Instruction: Beneath this task is a listing; retype all of it exactly.

Given material:
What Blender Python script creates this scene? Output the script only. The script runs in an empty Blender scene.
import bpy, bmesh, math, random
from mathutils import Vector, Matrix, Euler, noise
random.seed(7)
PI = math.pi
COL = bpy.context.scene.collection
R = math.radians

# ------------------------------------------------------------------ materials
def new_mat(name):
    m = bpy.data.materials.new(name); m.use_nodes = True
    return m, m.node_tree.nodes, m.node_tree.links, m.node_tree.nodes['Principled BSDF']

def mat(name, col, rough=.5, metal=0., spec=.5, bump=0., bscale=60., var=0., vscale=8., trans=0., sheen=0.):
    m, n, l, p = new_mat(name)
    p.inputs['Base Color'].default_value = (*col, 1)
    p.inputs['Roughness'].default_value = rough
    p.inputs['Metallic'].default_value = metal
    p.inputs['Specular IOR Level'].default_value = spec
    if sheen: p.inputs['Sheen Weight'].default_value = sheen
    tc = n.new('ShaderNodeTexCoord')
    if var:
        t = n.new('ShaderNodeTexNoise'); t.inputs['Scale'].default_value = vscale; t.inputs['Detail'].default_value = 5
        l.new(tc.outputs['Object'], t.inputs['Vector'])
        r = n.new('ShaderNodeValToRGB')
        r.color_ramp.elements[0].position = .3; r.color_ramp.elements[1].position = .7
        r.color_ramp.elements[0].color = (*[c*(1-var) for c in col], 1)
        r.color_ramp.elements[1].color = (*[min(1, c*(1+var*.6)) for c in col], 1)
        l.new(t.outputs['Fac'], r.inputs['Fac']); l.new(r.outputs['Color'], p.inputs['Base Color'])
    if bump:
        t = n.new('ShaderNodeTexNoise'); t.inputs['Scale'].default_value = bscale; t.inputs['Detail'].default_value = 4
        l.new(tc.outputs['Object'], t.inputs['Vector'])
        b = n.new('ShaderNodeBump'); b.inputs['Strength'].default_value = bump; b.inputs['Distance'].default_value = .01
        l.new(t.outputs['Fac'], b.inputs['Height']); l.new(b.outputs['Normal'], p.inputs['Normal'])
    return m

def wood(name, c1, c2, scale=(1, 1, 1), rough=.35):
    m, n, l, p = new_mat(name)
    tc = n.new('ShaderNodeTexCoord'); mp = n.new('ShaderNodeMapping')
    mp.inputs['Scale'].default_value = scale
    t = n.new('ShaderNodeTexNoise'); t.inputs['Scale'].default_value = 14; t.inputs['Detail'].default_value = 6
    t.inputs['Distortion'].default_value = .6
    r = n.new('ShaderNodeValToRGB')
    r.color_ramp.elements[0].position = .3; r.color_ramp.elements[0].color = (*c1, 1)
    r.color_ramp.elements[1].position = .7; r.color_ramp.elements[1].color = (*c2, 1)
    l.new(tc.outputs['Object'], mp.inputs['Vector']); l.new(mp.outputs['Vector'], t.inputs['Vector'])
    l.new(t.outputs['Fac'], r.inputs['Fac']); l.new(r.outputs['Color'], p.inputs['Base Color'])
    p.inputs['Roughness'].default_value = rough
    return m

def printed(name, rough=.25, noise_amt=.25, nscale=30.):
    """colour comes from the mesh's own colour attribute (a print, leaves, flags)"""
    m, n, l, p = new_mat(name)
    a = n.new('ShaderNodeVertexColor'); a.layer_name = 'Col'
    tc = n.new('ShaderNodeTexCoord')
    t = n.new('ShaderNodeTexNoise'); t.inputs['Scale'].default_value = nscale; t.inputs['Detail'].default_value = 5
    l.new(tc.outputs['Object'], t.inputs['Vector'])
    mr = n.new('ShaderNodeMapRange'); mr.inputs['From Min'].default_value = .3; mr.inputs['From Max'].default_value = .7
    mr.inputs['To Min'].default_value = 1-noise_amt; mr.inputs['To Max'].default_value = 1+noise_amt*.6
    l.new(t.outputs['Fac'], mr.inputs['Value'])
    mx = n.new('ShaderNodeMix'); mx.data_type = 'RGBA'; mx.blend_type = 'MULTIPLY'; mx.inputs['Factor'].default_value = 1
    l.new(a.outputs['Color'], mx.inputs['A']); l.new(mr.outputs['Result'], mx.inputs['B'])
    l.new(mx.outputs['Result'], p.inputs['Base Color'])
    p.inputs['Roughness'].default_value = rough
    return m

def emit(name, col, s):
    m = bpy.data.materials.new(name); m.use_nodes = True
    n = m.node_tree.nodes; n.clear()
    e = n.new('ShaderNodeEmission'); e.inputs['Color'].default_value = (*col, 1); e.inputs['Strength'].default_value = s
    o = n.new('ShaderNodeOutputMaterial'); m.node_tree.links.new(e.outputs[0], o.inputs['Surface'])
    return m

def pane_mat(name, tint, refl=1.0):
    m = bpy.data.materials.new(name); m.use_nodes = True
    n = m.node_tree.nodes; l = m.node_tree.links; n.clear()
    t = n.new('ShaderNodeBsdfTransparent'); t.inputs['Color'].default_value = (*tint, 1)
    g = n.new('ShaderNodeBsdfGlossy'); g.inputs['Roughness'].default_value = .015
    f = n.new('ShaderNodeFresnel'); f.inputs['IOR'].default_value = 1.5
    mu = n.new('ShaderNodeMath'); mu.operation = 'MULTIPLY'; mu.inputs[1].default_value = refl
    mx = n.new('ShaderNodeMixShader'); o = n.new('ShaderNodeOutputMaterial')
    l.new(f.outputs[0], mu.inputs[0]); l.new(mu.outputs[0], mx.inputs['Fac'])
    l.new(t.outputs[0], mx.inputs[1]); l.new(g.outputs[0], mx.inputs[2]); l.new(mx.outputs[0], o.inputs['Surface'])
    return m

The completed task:
What Blender Python script creates this scene? Output the script only. The script runs in an empty Blender scene.
import bpy, bmesh, math, random
from mathutils import Vector, Matrix, Euler, noise
random.seed(7)
PI = math.pi
COL = bpy.context.scene.collection
R = math.radians

# ------------------------------------------------------------------ materials
def new_mat(name):
    m = bpy.data.materials.new(name); m.use_nodes = True
    return m, m.node_tree.nodes, m.node_tree.links, m.node_tree.nodes['Principled BSDF']

def mat(name, col, rough=.5, metal=0., spec=.5, bump=0., bscale=60., var=0., vscale=8., trans=0., sheen=0.):
    m, n, l, p = new_mat(name)
    p.inputs['Base Color'].default_value = (*col, 1)
    p.inputs['Roughness'].default_value = rough
    p.inputs['Metallic'].default_value = metal
    p.inputs['Specular IOR Level'].default_value = spec
    if sheen: p.inputs['Sheen Weight'].default_value = sheen
    tc = n.new('ShaderNodeTexCoord')
    if var:
        t = n.new('ShaderNodeTexNoise'); t.inputs['Scale'].default_value = vscale; t.inputs['Detail'].default_value = 5
        l.new(tc.outputs['Object'], t.inputs['Vector'])
        r = n.new('ShaderNodeValToRGB')
        r.color_ramp.elements[0].position = .3; r.color_ramp.elements[1].position = .7
        r.color_ramp.elements[0].color = (*[c*(1-var) for c in col], 1)
        r.color_ramp.elements[1].color = (*[min(1, c*(1+var*.6)) for c in col], 1)
        l.new(t.outputs['Fac'], r.inputs['Fac']); l.new(r.outputs['Color'], p.inputs['Base Color'])
    if bump:
        t = n.new('ShaderNodeTexNoise'); t.inputs['Scale'].default_value = bscale; t.inputs['Detail'].default_value = 4
        l.new(tc.outputs['Object'], t.inputs['Vector'])
        b = n.new('ShaderNodeBump'); b.inputs['Strength'].default_value = bump; b.inputs['Distance'].default_value = .01
        l.new(t.outputs['Fac'], b.inputs['Height']); l.new(b.outputs['Normal'], p.inputs['Normal'])
    return m

def wood(name, c1, c2, scale=(1, 1, 1), rough=.35):
    m, n, l, p = new_mat(name)
    tc = n.new('ShaderNodeTexCoord'); mp = n.new('ShaderNodeMapping')
    mp.inputs['Scale'].default_value = scale
    t = n.new('ShaderNodeTexNoise'); t.inputs['Scale'].default_value = 14; t.inputs['Detail'].default_value = 6
    t.inputs['Distortion'].default_value = .6
    r = n.new('ShaderNodeValToRGB')
    r.color_ramp.elements[0].position = .3; r.color_ramp.elements[0].color = (*c1, 1)
    r.color_ramp.elements[1].position = .7; r.color_ramp.elements[1].color = (*c2, 1)
    l.new(tc.outputs['Object'], mp.inputs['Vector']); l.new(mp.outputs['Vector'], t.inputs['Vector'])
    l.new(t.outputs['Fac'], r.inputs['Fac']); l.new(r.outputs['Color'], p.inputs['Base Color'])
    p.inputs['Roughness'].default_value = rough
    return m

def printed(name, rough=.25, noise_amt=.25, nscale=30.):
    """colour comes from the mesh's own colour attribute (a print, leaves, flags)"""
    m, n, l, p = new_mat(name)
    a = n.new('ShaderNodeVertexColor'); a.layer_name = 'Col'
    tc = n.new('ShaderNodeTexCoord')
    t = n.new('ShaderNodeTexNoise'); t.inputs['Scale'].default_value = nscale; t.inputs['Detail'].default_value = 5
    l.new(tc.outputs['Object'], t.inputs['Vector'])
    mr = n.new('ShaderNodeMapRange'); mr.inputs['From Min'].default_value = .3; mr.inputs['From Max'].default_value = .7
    mr.inputs['To Min'].default_value = 1-noise_amt; mr.inputs['To Max'].default_value = 1+noise_amt*.6
    l.new(t.outputs['Fac'], mr.inputs['Value'])
    mx = n.new('ShaderNodeMix'); mx.data_type = 'RGBA'; mx.blend_type = 'MULTIPLY'; mx.inputs['Factor'].default_value = 1
    l.new(a.outputs['Color'], mx.inputs['A']); l.new(mr.outputs['Result'], mx.inputs['B'])
    l.new(mx.outputs['Result'], p.inputs['Base Color'])
    p.inputs['Roughness'].default_value = rough
    return m

def emit(name, col, s):
    m = bpy.data.materials.new(name); m.use_nodes = True
    n = m.node_tree.nodes; n.clear()
    e = n.new('ShaderNodeEmission'); e.inputs['Color'].default_value = (*col, 1); e.inputs['Strength'].default_value = s
    o = n.new('ShaderNodeOutputMaterial'); m.node_tree.links.new(e.outputs[0], o.inputs['Surface'])
    return m

def pane_mat(name, tint, refl=1.0):
    m = bpy.data.materials.new(name); m.use_nodes = True
    n = m.node_tree.nodes; l = m.node_tree.links; n.clear()
    t = n.new('ShaderNodeBsdfTransparent'); t.inputs['Color'].default_value = (*tint, 1)
    g = n.new('ShaderNodeBsdfGlossy'); g.inputs['Roughness'].default_value = .015
    f = n.new('ShaderNodeFresnel'); f.inputs['IOR'].default_value = 1.5
    mu = n.new('ShaderNodeMath'); mu.operation = 'MULTIPLY'; mu.inputs[1].default_value = refl
    mx = n.new('ShaderNodeMixShader'); o = n.new('ShaderNodeOutputMaterial')
    l.new(f.outputs[0], mu.inputs[0]); l.new(mu.outputs[0], mx.inputs['Fac'])
    l.new(t.outputs[0], mx.inputs[1]); l.new(g.outputs[0], mx.inputs[2]); l.new(mx.outputs[0], o.inputs['Surface'])
    return m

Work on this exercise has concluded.